>> begin

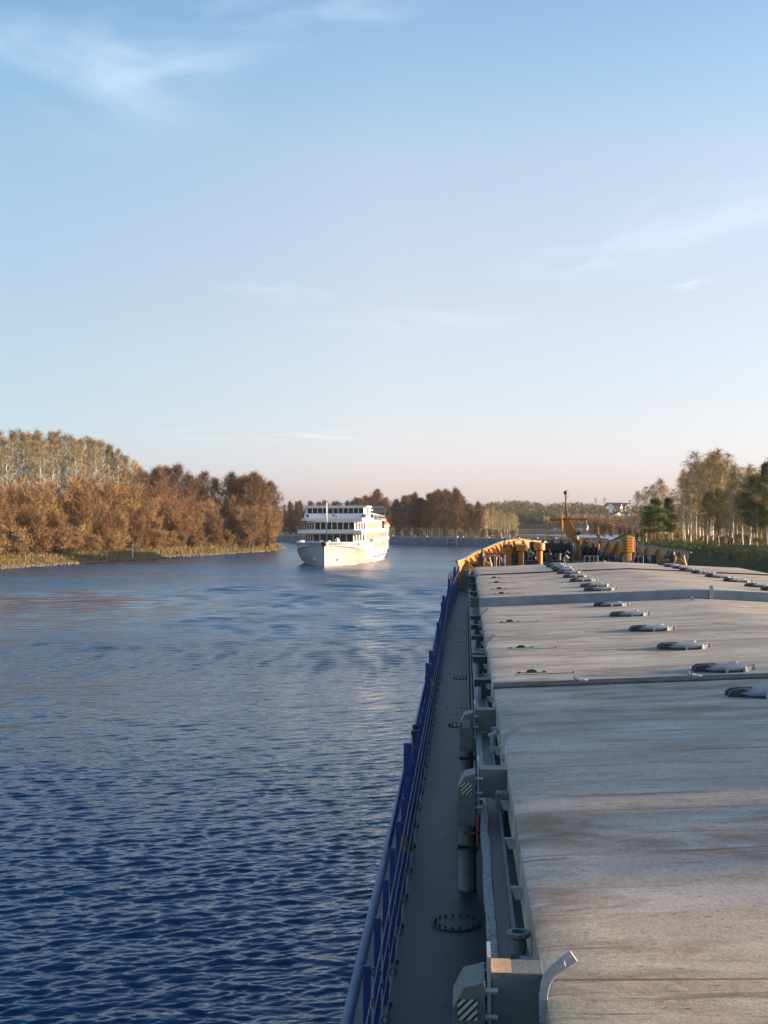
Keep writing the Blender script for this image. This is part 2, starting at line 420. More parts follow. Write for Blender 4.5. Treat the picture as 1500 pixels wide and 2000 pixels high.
# hull
ys = [-40, -20, 0, 20, 38, 46, 52, 58, 62, 66, 68, 70, 72, 75, 79, 84, 90, 95, 99, 102, 104, 105.3, 106]
for side in (-1,):
    pass
mb = MB()
rows = []
for y in ys:
    h = half(y); zt = zdeck(y) if y < 66 else 6.5
    fl = 1.0 if y < 66 else 1.0 - 0.25 * sst(66, 106, y)
    row = []
    for s, k in ((-1, 1), (-1, 0), (1, 0), (1, 1)):
        if k: row.append((XB(y) + s * h, y, zt - 0.02))
        else: row.append((XB(y) + s * h * fl, y, -0.6))
    rows.append(row)
mb.grid(rows)
n = len(rows)
mb.add(rows[0], [(0, 1, 2, 3)])
obj('hull', mb, M['hull_blue'], ship, smooth=False)

# side decks (port one is the walkway we look down on)
for s in (-1, 1):
    mb = MB(); rows = []
    for y in range(-20, 69, 2):
        xo = XC + s * half(y); xi = XC + s * 6.86; z = zdeck(y)
        rows.append([(xo, y, z), (xo + (xi - xo) * 0.5, y, z), (xi, y, z)])
    mb.grid(rows)
    obj('side_deck', mb, M['deck'], ship, smooth=True)
    # the bare strip outboard of the railing, and the rounded sheer strake
    mb = MB(); rows = []
    for y in range(-20, 69, 2):
        xo = XC + s * half(y); z = zdeck(y) + 0.004
        rows.append([(xo - s * 0.04, y, z), (xo - s * 0.36, y, z)])
    mb.grid(rows); obj('waterway_strip', mb, M['waterway'], ship)
    mb = MB(); rows = []
    for y in range(-20, 69, 2):
        xo = XC + s * half(y); z = zdeck(y)
        rows.append([(xo + s * math.cos(t) * 0.055 - s * 0.02, y, z + math.sin(t) * 0.05) for t in [R(a) for a in (-90, -50, -10, 30, 60, 90, 130, 180, 225)]])
    mb.grid(rows); obj('gunwale', mb, M['gunwale'], ship, smooth=True)

# coaming under the hatch with its running track
for s in (-1, 1):
    X = lambda a: XC + s * a
    mb = MB()
    def bx(a0, a1, z0, z1, m): m.box(min(X(a0), X(a1)), max(X(a0), X(a1)), -10, 68, z0, z1)
    bx(6.60, 6.86, 5.1, 6.28, mb)
    obj('hatch_coaming', mb, M['steel_dark'], ship)
    # the coaming's top flange: wavy bruised edge
    mb = MB(); rows = []
    rr = random.Random(3)
    y = -10.0
    while y <= 68:
        e = 6.93 + rr.uniform(-0.008, 0.008)
        zt = 6.35 + rr.uniform(-0.004, 0.004)
        rows.append([(X(e), y, 6.22), (X(e), y, zt), (X(e - 0.075 + rr.uniform(-0.006, 0.006)), y, zt), (X(6.83), y, 6.29)])
        y += 0.35
    mb.grid(rows); obj('coaming_flange', mb, M['coaming'], ship, bevel=0.004)
    mb = MB(); bx(6.735, 6.85, 6.285, 6.335, mb); obj('running_track', mb, M['track'], ship)
    mb = MB(); bx(6.70, 6.732, 6.282, 6.36, mb); obj('track_lip', mb, M['lip'], ship)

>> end

Without including any pictures, print all of the material exactly as given.

Keep writing the Blender script for this image. This is part 2, starting at line 420. More parts follow. Write for Blender 4.5. Treat the picture as 1500 pixels wide and 2000 pixels high.
# hull
ys = [-40, -20, 0, 20, 38, 46, 52, 58, 62, 66, 68, 70, 72, 75, 79, 84, 90, 95, 99, 102, 104, 105.3, 106]
for side in (-1,):
    pass
mb = MB()
rows = []
for y in ys:
    h = half(y); zt = zdeck(y) if y < 66 else 6.5
    fl = 1.0 if y < 66 else 1.0 - 0.25 * sst(66, 106, y)
    row = []
    for s, k in ((-1, 1), (-1, 0), (1, 0), (1, 1)):
        if k: row.append((XB(y) + s * h, y, zt - 0.02))
        else: row.append((XB(y) + s * h * fl, y, -0.6))
    rows.append(row)
mb.grid(rows)
n = len(rows)
mb.add(rows[0], [(0, 1, 2, 3)])
obj('hull', mb, M['hull_blue'], ship, smooth=False)

# side decks (port one is the walkway we look down on)
for s in (-1, 1):
    mb = MB(); rows = []
    for y in range(-20, 69, 2):
        xo = XC + s * half(y); xi = XC + s * 6.86; z = zdeck(y)
        rows.append([(xo, y, z), (xo + (xi - xo) * 0.5, y, z), (xi, y, z)])
    mb.grid(rows)
    obj('side_deck', mb, M['deck'], ship, smooth=True)
    # the bare strip outboard of the railing, and the rounded sheer strake
    mb = MB(); rows = []
    for y in range(-20, 69, 2):
        xo = XC + s * half(y); z = zdeck(y) + 0.004
        rows.append([(xo - s * 0.04, y, z), (xo - s * 0.36, y, z)])
    mb.grid(rows); obj('waterway_strip', mb, M['waterway'], ship)
    mb = MB(); rows = []
    for y in range(-20, 69, 2):
        xo = XC + s * half(y); z = zdeck(y)
        rows.append([(xo + s * math.cos(t) * 0.055 - s * 0.02, y, z + math.sin(t) * 0.05) for t in [R(a) for a in (-90, -50, -10, 30, 60, 90, 130, 180, 225)]])
    mb.grid(rows); obj('gunwale', mb, M['gunwale'], ship, smooth=True)

# coaming under the hatch with its running track
for s in (-1, 1):
    X = lambda a: XC + s * a
    mb = MB()
    def bx(a0, a1, z0, z1, m): m.box(min(X(a0), X(a1)), max(X(a0), X(a1)), -10, 68, z0, z1)
    bx(6.60, 6.86, 5.1, 6.28, mb)
    obj('hatch_coaming', mb, M['steel_dark'], ship)
    # the coaming's top flange: wavy bruised edge
    mb = MB(); rows = []
    rr = random.Random(3)
    y = -10.0
    while y <= 68:
        e = 6.93 + rr.uniform(-0.008, 0.008)
        zt = 6.35 + rr.uniform(-0.004, 0.004)
        rows.append([(X(e), y, 6.22), (X(e), y, zt), (X(e - 0.075 + rr.uniform(-0.006, 0.006)), y, zt), (X(6.83), y, 6.29)])
        y += 0.35
    mb.grid(rows); obj('coaming_flange', mb, M['coaming'], ship, bevel=0.004)
    mb = MB(); bx(6.735, 6.85, 6.285, 6.335, mb); obj('running_track', mb, M['track'], ship)
    mb = MB(); bx(6.70, 6.732, 6.282, 6.36, mb); obj('track_lip', mb, M['lip'], ship)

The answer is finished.